The FDIC reported a sharp depletion of the deposit insurance fund in the fourth quarter of 2008 due to bank failures, the fund now sits at 19 billion dollars from 34.6 billion in the third quarter. An additional 22 billion dollars have been set aside to cover losses on failures anticipated during 2009.

Senate Banking Committee Chairman Christopher Dodd is moving to allow the Federal Deposit Insurance Corp. to temporarily borrow as much as $500 billion from the Treasury Department.

Last week, the FDIC proposed raising fees on banks in order to build up its deposit insurance fund, which had just $19 billion at the end of 2008. That idea provoked protests from banks, which said such a burden would worsen their already shaken condition.

The FDIC would be able to borrow as much as $500 billion until the end of 2010 if the FDIC, Fed, Treasury secretary and White House agree such money is warranted. The bill would allow it to borrow $100 billion absent that approval. Currently, its line of credit with the Treasury is $30 billion.

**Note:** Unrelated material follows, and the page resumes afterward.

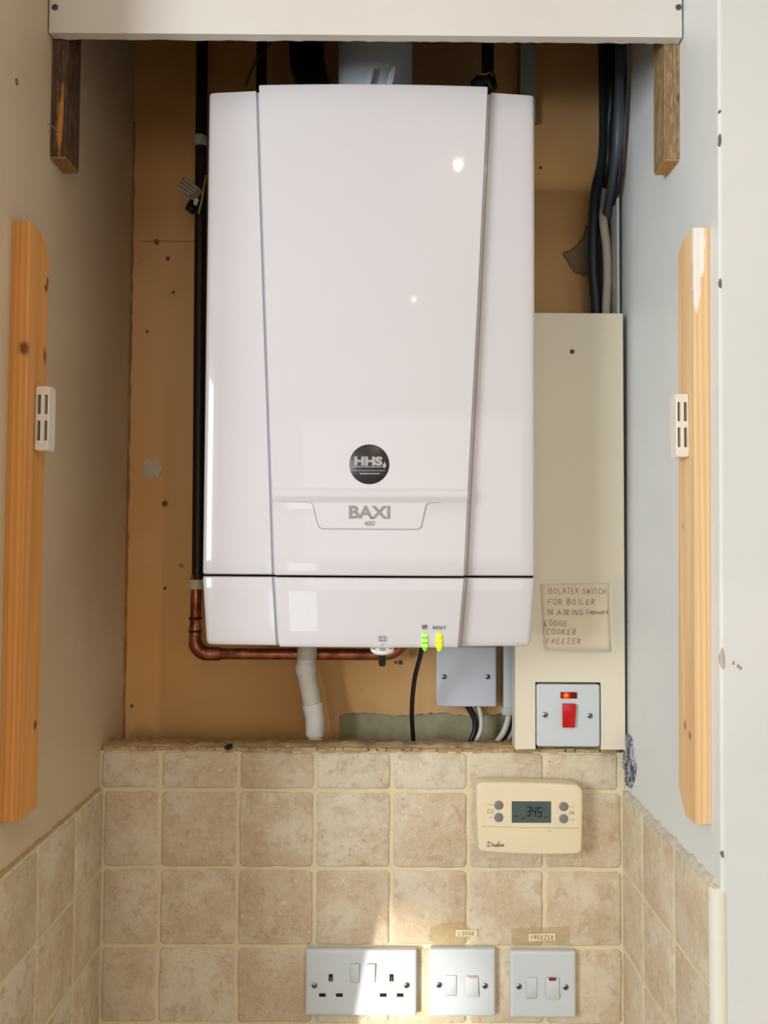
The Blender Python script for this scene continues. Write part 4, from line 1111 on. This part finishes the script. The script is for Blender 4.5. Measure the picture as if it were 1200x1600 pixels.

The FDIC's deposit-insurance fund has fallen precipitously with 25 bank failures in 2008 and 16 so far in 2009. Some bank failures have a bigger impact on the fund than others, as IndyMac's failure cost the fund more than $10 billion, while many others cost the fund less than $100 million.

A 1991 law generally caps the amount of money the FDIC can borrow from the Treasury at $30 billion, and the FDIC hasn't borrowed money from the Treasury in more than a decade.